Foia attended the film and remembers feeling “a bit offended. It was nothing of what I knew [of Dracula],” he says. “I went to the library and tried to find out what was known about the real Dracula and couldn’t find anything. I told myself, ‘Somebody ought to tell the real story of Dracula.’”

So Foia began what would become 40 years of research. “I had to go to different sources, pick up pieces of information and compile them,” he says, adding, “In the meantime, a lot of non-fiction literature has become available by historians. But I’m not a historian, I’m a storyteller.”

In the midst of researching, Foia became a CEO, traveling the globe and working with people from many different countries, as he promised himself he would. He married and had two sons who grew up with their father’s tales of Dracula. “When I retired,” Foia recalls, “they said, ‘Dad, you’ve got to write this down!’”

Last winter Foia released the first of seven volumes of Dracula Chronicles, titled Son of the Dragon. The first volume tells of Dracula’s origin, setting the stage for the king’s world.

“One of things I focused on was looking at who were the players at that time, people who are no longer remembered,” says Foia. “At that time they were prominent, they were the biggest names in the world. To understand [Dracula], you have to understand them. I developed the world of Dracula, not just him. I don’t claim to have uncovered anything that historians don’t know. I want to tell a story that is entertaining, well-informed, and possibly informing.”

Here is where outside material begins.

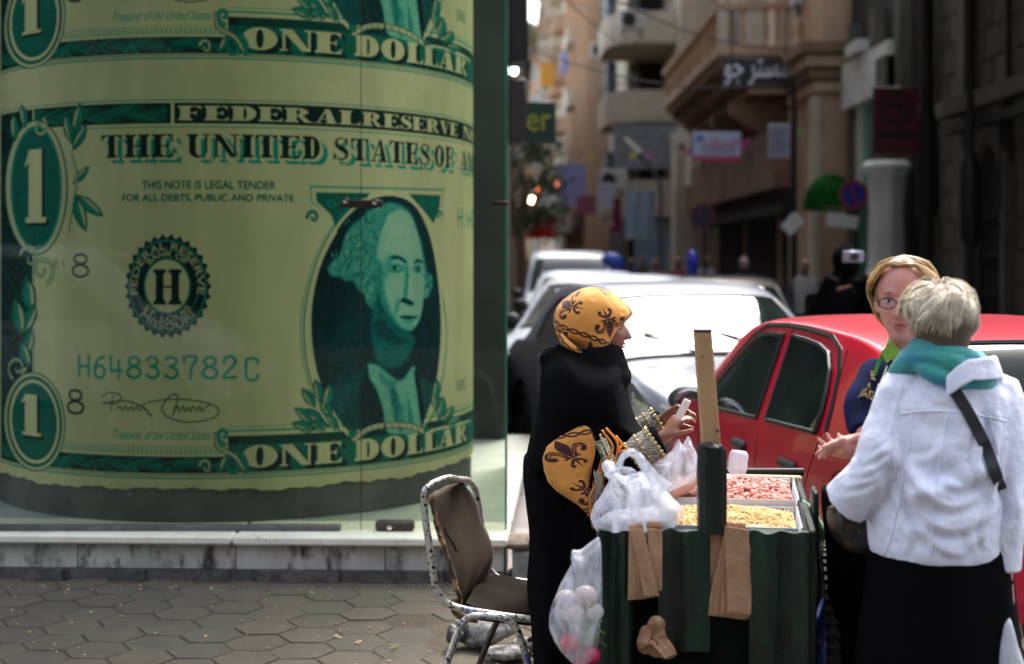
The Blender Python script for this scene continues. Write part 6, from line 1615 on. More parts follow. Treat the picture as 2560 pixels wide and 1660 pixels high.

Though Foia doesn’t plan to turn his main character into a fang-growing vampire, he will touch upon the stories from which that legend sprang.

“What has made him famous to the West is this interpretation of him being unlike normal human beings,” explains Foia. “People observed behavior on his part that was unexplainable and there were strong suspicions of shape-shifting. He would disappear in the mountains and would sometimes be in a cave for days and days. Well people testified that we would go in the cave and then at night a wolf would come out of the cave.” The king also appeared impossible to kill, even after several attempts were made on his life. “That made people wonder,” says Foia.

Dracula was also a ruthless ruler. “He decided to make order in his country,” explains Foia. To eliminate the enormous amount of banditry in the country and encourage merchants to visit and restore the economy, Vlad III “would not except any degrees of guilt,” says Foia, “you either observed the law or you died. And his means of execution was impalement – that’s why his official name in Romanian history books is Vlad the Impaler. Dracula was his nickname.”

Vlad the Impaler is said to be responsible for the deaths of hundreds of thousands of individuals. “He applied his law and order in such extreme measures that it terrified Europe,” says Foia. “In Turkey at this time, mothers would scare children – if they didn’t behave – by saying, ‘Dracula is going to get you!’ And that was in his lifetime!”

After researching and visiting Dracula-era landmarks in Romania, Greece, Italy, and Crotia; learning more of Dracula’s world through books and films; studying Dracula – the myth and the man – Foia feels proud to present his first volume of this major undertaking.

When asked whether or not he believes Dracula is an otherworldly creature, he smiles, “I present the facts and perceptions of the people at [Dracula’s] time, I’ll let the reader make up their own mind.”

Son of the Dragon is available on as both eBook and paperback, at Novel Ideas in Baileys Harbor, Book World in Sturgeon Bay and Sister Bay, as well as at Passtimes Books in Sister Bay.

Book World, located at 30 N Third Avenue in Sturgeon Bay, will host a book signing of Son of the Dragon on June 15 from 11 am – 1:30 pm.